Peter Kálmán fait ce qu'il veut de sa voix et porte bien le nom de son personnage, Don Magnifico (le père). Même dans les vitesses vertigineuses de la partition, sa ligne vocale balaye les rythmes dans toute l'amplitude de sa tessiture, allant même -pour des effets comiques- jusqu'à l'infragrave et à l'aigu de fausset. Avec des tels accents et couleurs, difficile de lui reprocher le fait qu'il tienne et déploie certes peu ses phrasés, d'autant que son récitatif est aussi chantant que son chant a l'impact d'un récitant.
Alexandros Stavrakakis élargit un peu la voix pour chanter Alidoro et, pour incarner l'ange gardien, il a tendance à plafonner en voulant monter vers les aigus. Pourtant, lorsqu'il la déploie naturellement, il passe sans forcer d'un son dolce, via un crescendo longuement affirmé, jusqu'à un sommet plénipotentiaire. Ses vocalises sont nettement articulées, ses grands phrasés restent justes.

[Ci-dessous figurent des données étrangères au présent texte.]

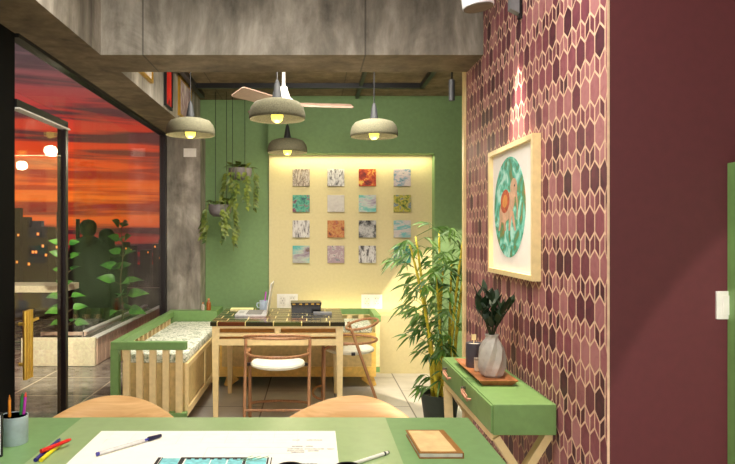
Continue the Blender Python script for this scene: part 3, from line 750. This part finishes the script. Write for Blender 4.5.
dc = MB().lathe([(.235, 0), (.235, .002), (0, .002)], (-.014, .045, .0155), 56, Mx); dsc = dc.build('round_painting', TEAL, fr)
def flat(pts, m, nm, d): MB().prism([(-.0161-d, -y+.045, z+.0155) for y, z in pts], (-.0004, 0, 0)).build(nm, m, dsc)
def blob(cx, cy, rx, ry, rot=0, n=20):
    return [(cx+rx*math.cos(a)*math.cos(rot)-ry*math.sin(a)*math.sin(rot), cy+rx*math.cos(a)*math.sin(rot)+ry*math.sin(a)*math.cos(rot)) for a in [2*PI*i/n for i in range(n)]]
TAN = plain('painted_tan', (206, 168, 140), .7, var=.1); RUST = plain('painted_rust', (178, 84, 54), .7, var=.2, nscale=60)
flat(blob(-.03, .0, .125, .06, .35), TAN, 'painted_body', 0)
flat(blob(.075, .085, .05, .045, .1), TAN, 'painted_head', .0002)
flat([(.095, .09), (.125, .06), (.135, -.0), (.128, -.06), (.118, -.06), (.122, 0), (.11, .04), (.085, .055)], TAN, 'painted_muzzle', .0004)
for x, x2 in ((-.11, -.15), (-.08, -.05), (.03, .01), (.05, .10)): flat([(x-.02, -.02), (x+.02, -.02), (x2+.012, -.11), (x2-.012, -.11)], TAN, 'painted_leg', .0003)
flat(blob(-.055, .03, .07, .055, .25), RUST, 'painted_saddle', .0007)
flat(blob(-.055, .03, .04, .03, .25), plain('painted_ochre', (206, 140, 72), .7), 'painted_saddle_patch', .0011)
flat(blob(.09, .095, .006, .006), INK, 'painted_eye', .0009)

# framed pictures on the side beam
for lab, y0, y1, z0, z1, fm, cols in (('gold framed picture on the beam, nearest the cross beam', 4.02, 4.58, 2.475, 2.76, GOLDF, [(236, 228, 214), (220, 210, 196), (176, 160, 150)]),
                              ('tall red and black picture on the beam between the gold frames', 4.98, 5.22, 2.40, 2.76, BLKP, [(40, 20, 20), (206, 30, 24), (226, 44, 30), (240, 220, 200)]),
                              ('gold framed pale picture on the beam nearest the column', 5.50, 6.02, 2.42, 2.76, GOLDF, [(224, 214, 206), (200, 180, 186), (150, 120, 124), (232, 226, 220)])):
    t = thing('framed_picture', lab, 'picture', (-1.165, (y0+y1)/2, (z0+z1)/2), 0, 'pictures on the side beam')
    w, h_ = (y1-y0)/2, (z1-z0)/2; f = .018
    MB().box(0, .022, -w, w, h_-f, h_).box(0, .022, -w, w, -h_, -h_+f).box(0, .022, -w, -w+f, -h_+f, h_-f).box(0, .022, w-f, w, -h_+f, h_-f).build('frame', fm, t)
    MB().box(.0005, .012, -w+f, w-f, -h_+f, h_-f).build('print', canvas(int(y0*10), cols, 6, (1, 1, .5)), t)

# ------------------------------------------------------------------ canvases in the niche
G = [(236,232,226), (206,200,196), (120,112,104), (58,54,52), (226,220,214)]
MONO = [(28,28,30), (120,118,122), (206,204,208), (238,236,236), (150,148,152)]
DES = [
 ('beige canvas with a dark dripping band', [(228,214,200), (214,200,186), (110,92,78), (226,216,206), (60,50,46)], (3,1,.7), 9),
 ('grey white canvas with black vertical streaks', MONO, (2.2,1,.6), 12),
 ('fiery red canvas with a yellow glow', [(70,16,10), (150,30,12), (214,84,18), (250,206,90), (120,24,14)], (1,1,1), 6),
 ('pale blue and mauve canvas', [(70,120,140), (140,170,190), (206,190,200), (222,208,206), (96,130,150)], (.8,1,1.4), 9),
 ('teal canvas with a magenta patch', [(30,60,90), (60,150,130), (90,190,160), (150,50,100), (40,90,80)], (1,1,1), 9),
 ('plain pale grey canvas', [(206,200,196), (216,210,206), (226,222,216), (200,196,190)], (1,1,1), 7),
 ('turquoise canvas with a lilac top', [(60,180,170), (130,206,200), (214,220,214), (178,164,190), (110,90,70)], (.6,1,1.2), 5),
 ('yellow green and blue canvas', [(40,70,40), (120,140,40), (206,190,70), (60,110,150), (226,222,200)], (1,1,.8), 9),
 ('white canvas with grey vertical smudges', [(70,66,66), (170,166,166), (226,222,220), (240,238,234), (140,136,136)], (2,1,.6), 9),
 ('rust and orange canvas', [(110,50,40), (196,110,60), (216,160,90), (190,90,60), (150,140,120)], (1,1,1), 8),
 ('grey canvas with a black smudge', [(20,20,22), (90,90,92), (180,180,180), (214,212,212), (130,130,132)], (1,1,1), 7),
 ('pale canvas with a turquoise streak', [(206,196,196), (222,210,206), (90,186,190), (214,206,204)], (.5,1,2), 6),
 ('turquoise canvas with a brown horizon', [(70,190,186), (150,206,200), (206,214,196), (168,150,170), (120,90,60)], (.5,1,1.2), 4),
 ('mauve canvas with teal blossoms', [(90,130,140), (196,170,180), (176,150,160), (226,210,210), (70,110,110)], (1,1,1), 11),
 ('white canvas with black tree-like marks', [(24,24,26), (120,116,118), (226,222,222), (240,238,238), (70,68,70)], (1.8,1,.7), 9),
 ('sea green canvas with white flecks', [(40,130,110), (60,150,130), (50,140,120), (214,220,190), (70,160,140)], (1,1,1), 10)]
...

Les deux sœurs jouent pleinement leurs rôles de "pestes", à la fois inséparables et complémentaires, Clorinda (Alice Rossi) assumant son caractère, Tisbe (Justyna Ołów) faisant mine de ne pas y toucher. Les voix se rejoignent au contraire, dans les graves : la première descend en effet aussi bien que la seconde, Alice Rossi offrant même un phrasé plus ample et plus rond mais peu dessiné, tandis que Justyna Ołów a davantage d'impact vibré.
Thomas Hengelbrock dirige la soirée avec une attention constante et une passion haletante pour chaque note, chaque syllabe qu'il conduit et savoure aussi bien en direction de la fosse que du plateau. L’Orchestre Balthasar Neumann se met plus qu'au diapason du plateau, non seulement dans un riche dialogue avec les chanteurs et une attention constante pour ne pas les couvrir ni les presser, mais même en traduisant musicalement les dynamiques et l'esthétique même de la scène. Les instruments d'époque assument en effet des lignes limpides ou au contraire grinçantes ou grondantes pour mieux se métamorphoser en élans lumineux.
Les hommes du Chœur Balthasar Neumann s'épanouissent visiblement à chanter et à jouer dans cette mise en scène qui leur donne un véritable rôle et des indications de jeu. Ces messieurs prennent même un plaisir fou, déguisés en adulatrices du prince.
Si dans l'histoire Cenerentola est magnanime, pardonne et fait pardonner à ses sœurs, ici, elle fait mine d'excuser et même d'offrir des cadeaux à sa famille et à tout le chœur pour son mariage... mais quelle n'est pas leur surprise désappointée lorsque chacun ouvre son petit cadeau pour y trouver [note de la rédaction, la fin de ce paragraphe dévoile la fin du spectacle]... une paire de gants d'un jaune plastique éclatant. Cenerentola triomphe, debout avec son prince et son valet, pendant que tous les autres frottent le sol dans une nuée de bulles de savon. Cendrillon déguste ainsi sa vengeance, plat qui se mange froid comme une entrée de ce self.
Les artistes savourent alors les applaudissements très chaleureux du public, également destinés à l'équipe de mise en scène. Des bravos recouvrent une huée sonore mais bien solitaire, preuve que le public peut apprécier toutes les mises en scène à condition qu'elles aient de la suite dans les idées.